[Entries with scene source code]
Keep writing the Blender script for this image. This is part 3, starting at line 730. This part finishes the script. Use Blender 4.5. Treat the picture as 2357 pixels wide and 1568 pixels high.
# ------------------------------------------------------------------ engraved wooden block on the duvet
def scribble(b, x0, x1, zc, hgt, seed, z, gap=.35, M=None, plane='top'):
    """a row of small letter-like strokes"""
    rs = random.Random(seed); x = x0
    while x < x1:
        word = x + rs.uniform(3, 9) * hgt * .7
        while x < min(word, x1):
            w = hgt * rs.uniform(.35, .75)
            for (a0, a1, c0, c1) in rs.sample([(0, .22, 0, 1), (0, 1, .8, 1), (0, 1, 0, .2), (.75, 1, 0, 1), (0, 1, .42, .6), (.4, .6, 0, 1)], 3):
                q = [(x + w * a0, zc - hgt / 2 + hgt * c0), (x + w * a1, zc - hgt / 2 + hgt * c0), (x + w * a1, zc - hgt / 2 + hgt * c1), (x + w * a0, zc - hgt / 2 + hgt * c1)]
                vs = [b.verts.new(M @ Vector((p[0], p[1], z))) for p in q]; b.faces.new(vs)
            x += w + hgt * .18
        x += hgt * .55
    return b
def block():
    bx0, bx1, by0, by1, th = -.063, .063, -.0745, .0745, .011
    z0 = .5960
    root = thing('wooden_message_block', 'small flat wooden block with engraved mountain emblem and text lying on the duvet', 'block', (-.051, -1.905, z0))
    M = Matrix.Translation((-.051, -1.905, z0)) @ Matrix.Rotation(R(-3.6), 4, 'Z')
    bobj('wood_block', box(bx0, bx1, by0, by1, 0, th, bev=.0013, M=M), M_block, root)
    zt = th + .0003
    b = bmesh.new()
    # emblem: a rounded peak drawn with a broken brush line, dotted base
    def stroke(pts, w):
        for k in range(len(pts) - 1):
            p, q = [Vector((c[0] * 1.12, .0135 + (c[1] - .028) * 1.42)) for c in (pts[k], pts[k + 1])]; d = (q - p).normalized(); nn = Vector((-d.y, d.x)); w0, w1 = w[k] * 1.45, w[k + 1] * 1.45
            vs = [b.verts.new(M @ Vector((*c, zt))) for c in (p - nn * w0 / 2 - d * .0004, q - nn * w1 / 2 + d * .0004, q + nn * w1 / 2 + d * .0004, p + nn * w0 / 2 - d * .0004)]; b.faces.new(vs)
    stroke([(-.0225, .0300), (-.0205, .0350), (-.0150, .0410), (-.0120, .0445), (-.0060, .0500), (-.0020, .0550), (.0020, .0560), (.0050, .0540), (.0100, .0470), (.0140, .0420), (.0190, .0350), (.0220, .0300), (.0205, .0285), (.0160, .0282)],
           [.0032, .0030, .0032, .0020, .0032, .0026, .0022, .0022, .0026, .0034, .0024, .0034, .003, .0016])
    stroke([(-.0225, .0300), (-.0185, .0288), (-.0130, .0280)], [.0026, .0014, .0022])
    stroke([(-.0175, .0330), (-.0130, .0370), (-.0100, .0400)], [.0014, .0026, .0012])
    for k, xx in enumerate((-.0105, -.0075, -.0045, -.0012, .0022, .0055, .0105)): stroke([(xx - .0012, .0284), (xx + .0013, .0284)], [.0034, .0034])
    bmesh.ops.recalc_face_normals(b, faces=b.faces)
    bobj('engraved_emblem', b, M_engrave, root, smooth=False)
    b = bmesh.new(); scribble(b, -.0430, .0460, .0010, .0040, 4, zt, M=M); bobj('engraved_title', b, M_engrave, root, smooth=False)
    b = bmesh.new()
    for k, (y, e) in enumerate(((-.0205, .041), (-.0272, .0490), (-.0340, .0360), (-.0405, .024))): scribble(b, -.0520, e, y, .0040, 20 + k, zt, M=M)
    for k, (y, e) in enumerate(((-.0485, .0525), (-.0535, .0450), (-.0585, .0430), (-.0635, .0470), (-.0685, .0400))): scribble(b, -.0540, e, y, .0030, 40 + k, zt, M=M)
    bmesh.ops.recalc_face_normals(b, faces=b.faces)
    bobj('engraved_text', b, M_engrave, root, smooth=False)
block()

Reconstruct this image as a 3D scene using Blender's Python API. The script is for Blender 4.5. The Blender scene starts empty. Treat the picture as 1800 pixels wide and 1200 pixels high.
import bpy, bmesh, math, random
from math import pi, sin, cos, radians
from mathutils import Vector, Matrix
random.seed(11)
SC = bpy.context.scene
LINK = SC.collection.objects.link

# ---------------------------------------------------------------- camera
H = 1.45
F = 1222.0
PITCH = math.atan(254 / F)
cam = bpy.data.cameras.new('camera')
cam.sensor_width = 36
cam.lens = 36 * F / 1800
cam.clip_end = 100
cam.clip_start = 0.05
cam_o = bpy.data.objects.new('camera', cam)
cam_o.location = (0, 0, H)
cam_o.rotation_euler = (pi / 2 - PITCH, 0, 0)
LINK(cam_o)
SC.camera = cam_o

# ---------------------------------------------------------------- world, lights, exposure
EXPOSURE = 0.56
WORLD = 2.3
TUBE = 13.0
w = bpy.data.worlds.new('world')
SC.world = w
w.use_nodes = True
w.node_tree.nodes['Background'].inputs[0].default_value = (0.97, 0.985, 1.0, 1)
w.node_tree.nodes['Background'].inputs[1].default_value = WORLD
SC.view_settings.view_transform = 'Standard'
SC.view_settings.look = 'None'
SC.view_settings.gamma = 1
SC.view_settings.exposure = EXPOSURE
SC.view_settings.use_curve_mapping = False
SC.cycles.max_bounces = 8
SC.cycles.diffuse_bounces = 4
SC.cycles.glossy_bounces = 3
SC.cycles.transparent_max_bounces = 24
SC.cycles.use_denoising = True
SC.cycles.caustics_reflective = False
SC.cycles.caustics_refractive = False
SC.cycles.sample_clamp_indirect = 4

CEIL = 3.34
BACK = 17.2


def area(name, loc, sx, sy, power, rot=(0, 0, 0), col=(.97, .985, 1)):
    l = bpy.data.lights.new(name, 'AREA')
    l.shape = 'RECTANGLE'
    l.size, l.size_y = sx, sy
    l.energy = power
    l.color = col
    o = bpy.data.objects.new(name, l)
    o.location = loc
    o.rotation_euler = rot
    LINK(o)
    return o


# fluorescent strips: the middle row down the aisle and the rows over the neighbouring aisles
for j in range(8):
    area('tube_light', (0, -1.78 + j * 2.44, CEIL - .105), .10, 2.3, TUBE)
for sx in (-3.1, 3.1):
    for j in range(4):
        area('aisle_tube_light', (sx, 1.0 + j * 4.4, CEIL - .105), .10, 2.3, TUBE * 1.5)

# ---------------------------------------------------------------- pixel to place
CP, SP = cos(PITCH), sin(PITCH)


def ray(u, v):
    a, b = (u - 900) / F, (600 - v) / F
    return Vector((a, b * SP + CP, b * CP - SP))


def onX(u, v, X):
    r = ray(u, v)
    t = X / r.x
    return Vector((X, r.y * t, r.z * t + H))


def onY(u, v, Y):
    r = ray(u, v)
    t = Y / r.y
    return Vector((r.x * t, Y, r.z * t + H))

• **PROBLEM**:
Extract all the material, leaving every line as it is.

• **REPLY**:
Keep writing the Blender script for this image. This is part 3, starting at line 730. This part finishes the script. Use Blender 4.5. Treat the picture as 2357 pixels wide and 1568 pixels high.
# ------------------------------------------------------------------ engraved wooden block on the duvet
def scribble(b, x0, x1, zc, hgt, seed, z, gap=.35, M=None, plane='top'):
    """a row of small letter-like strokes"""
    rs = random.Random(seed); x = x0
    while x < x1:
        word = x + rs.uniform(3, 9) * hgt * .7
        while x < min(word, x1):
            w = hgt * rs.uniform(.35, .75)
            for (a0, a1, c0, c1) in rs.sample([(0, .22, 0, 1), (0, 1, .8, 1), (0, 1, 0, .2), (.75, 1, 0, 1), (0, 1, .42, .6), (.4, .6, 0, 1)], 3):
                q = [(x + w * a0, zc - hgt / 2 + hgt * c0), (x + w * a1, zc - hgt / 2 + hgt * c0), (x + w * a1, zc - hgt / 2 + hgt * c1), (x + w * a0, zc - hgt / 2 + hgt * c1)]
                vs = [b.verts.new(M @ Vector((p[0], p[1], z))) for p in q]; b.faces.new(vs)
            x += w + hgt * .18
        x += hgt * .55
    return b
def block():
    bx0, bx1, by0, by1, th = -.063, .063, -.0745, .0745, .011
    z0 = .5960
    root = thing('wooden_message_block', 'small flat wooden block with engraved mountain emblem and text lying on the duvet', 'block', (-.051, -1.905, z0))
    M = Matrix.Translation((-.051, -1.905, z0)) @ Matrix.Rotation(R(-3.6), 4, 'Z')
    bobj('wood_block', box(bx0, bx1, by0, by1, 0, th, bev=.0013, M=M), M_block, root)
    zt = th + .0003
    b = bmesh.new()
    # emblem: a rounded peak drawn with a broken brush line, dotted base
    def stroke(pts, w):
        for k in range(len(pts) - 1):
            p, q = [Vector((c[0] * 1.12, .0135 + (c[1] - .028) * 1.42)) for c in (pts[k], pts[k + 1])]; d = (q - p).normalized(); nn = Vector((-d.y, d.x)); w0, w1 = w[k] * 1.45, w[k + 1] * 1.45
            vs = [b.verts.new(M @ Vector((*c, zt))) for c in (p - nn * w0 / 2 - d * .0004, q - nn * w1 / 2 + d * .0004, q + nn * w1 / 2 + d * .0004, p + nn * w0 / 2 - d * .0004)]; b.faces.new(vs)
    stroke([(-.0225, .0300), (-.0205, .0350), (-.0150, .0410), (-.0120, .0445), (-.0060, .0500), (-.0020, .0550), (.0020, .0560), (.0050, .0540), (.0100, .0470), (.0140, .0420), (.0190, .0350), (.0220, .0300), (.0205, .0285), (.0160, .0282)],
           [.0032, .0030, .0032, .0020, .0032, .0026, .0022, .0022, .0026, .0034, .0024, .0034, .003, .0016])
    stroke([(-.0225, .0300), (-.0185, .0288), (-.0130, .0280)], [.0026, .0014, .0022])
    stroke([(-.0175, .0330), (-.0130, .0370), (-.0100, .0400)], [.0014, .0026, .0012])
    for k, xx in enumerate((-.0105, -.0075, -.0045, -.0012, .0022, .0055, .0105)): stroke([(xx - .0012, .0284), (xx + .0013, .0284)], [.0034, .0034])
    bmesh.ops.recalc_face_normals(b, faces=b.faces)
    bobj('engraved_emblem', b, M_engrave, root, smooth=False)
    b = bmesh.new(); scribble(b, -.0430, .0460, .0010, .0040, 4, zt, M=M); bobj('engraved_title', b, M_engrave, root, smooth=False)
    b = bmesh.new()
    for k, (y, e) in enumerate(((-.0205, .041), (-.0272, .0490), (-.0340, .0360), (-.0405, .024))): scribble(b, -.0520, e, y, .0040, 20 + k, zt, M=M)
    for k, (y, e) in enumerate(((-.0485, .0525), (-.0535, .0450), (-.0585, .0430), (-.0635, .0470), (-.0685, .0400))): scribble(b, -.0540, e, y, .0030, 40 + k, zt, M=M)
    bmesh.ops.recalc_face_normals(b, faces=b.faces)
    bobj('engraved_text', b, M_engrave, root, smooth=False)
block()

Reconstruct this image as a 3D scene using Blender's Python API. The script is for Blender 4.5. The Blender scene starts empty. Treat the picture as 1800 pixels wide and 1200 pixels high.
import bpy, bmesh, math, random
from math import pi, sin, cos, radians
from mathutils import Vector, Matrix
random.seed(11)
SC = bpy.context.scene
LINK = SC.collection.objects.link

# ---------------------------------------------------------------- camera
H = 1.45
F = 1222.0
PITCH = math.atan(254 / F)
cam = bpy.data.cameras.new('camera')
cam.sensor_width = 36
cam.lens = 36 * F / 1800
cam.clip_end = 100
cam.clip_start = 0.05
cam_o = bpy.data.objects.new('camera', cam)
cam_o.location = (0, 0, H)
cam_o.rotation_euler = (pi / 2 - PITCH, 0, 0)
LINK(cam_o)
SC.camera = cam_o

# ---------------------------------------------------------------- world, lights, exposure
EXPOSURE = 0.56
WORLD = 2.3
TUBE = 13.0
w = bpy.data.worlds.new('world')
SC.world = w
w.use_nodes = True
w.node_tree.nodes['Background'].inputs[0].default_value = (0.97, 0.985, 1.0, 1)
w.node_tree.nodes['Background'].inputs[1].default_value = WORLD
SC.view_settings.view_transform = 'Standard'
SC.view_settings.look = 'None'
SC.view_settings.gamma = 1
SC.view_settings.exposure = EXPOSURE
SC.view_settings.use_curve_mapping = False
SC.cycles.max_bounces = 8
SC.cycles.diffuse_bounces = 4
SC.cycles.glossy_bounces = 3
SC.cycles.transparent_max_bounces = 24
SC.cycles.use_denoising = True
SC.cycles.caustics_reflective = False
SC.cycles.caustics_refractive = False
SC.cycles.sample_clamp_indirect = 4

CEIL = 3.34
BACK = 17.2


def area(name, loc, sx, sy, power, rot=(0, 0, 0), col=(.97, .985, 1)):
    l = bpy.data.lights.new(name, 'AREA')
    l.shape = 'RECTANGLE'
    l.size, l.size_y = sx, sy
    l.energy = power
    l.color = col
    o = bpy.data.objects.new(name, l)
    o.location = loc
    o.rotation_euler = rot
    LINK(o)
    return o


# fluorescent strips: the middle row down the aisle and the rows over the neighbouring aisles
for j in range(8):
    area('tube_light', (0, -1.78 + j * 2.44, CEIL - .105), .10, 2.3, TUBE)
for sx in (-3.1, 3.1):
    for j in range(4):
        area('aisle_tube_light', (sx, 1.0 + j * 4.4, CEIL - .105), .10, 2.3, TUBE * 1.5)

# ---------------------------------------------------------------- pixel to place
CP, SP = cos(PITCH), sin(PITCH)


def ray(u, v):
    a, b = (u - 900) / F, (600 - v) / F
    return Vector((a, b * SP + CP, b * CP - SP))


def onX(u, v, X):
    r = ray(u, v)
    t = X / r.x
    return Vector((X, r.y * t, r.z * t + H))


def onY(u, v, Y):
    r = ray(u, v)
    t = Y / r.y
    return Vector((r.x * t, Y, r.z * t + H))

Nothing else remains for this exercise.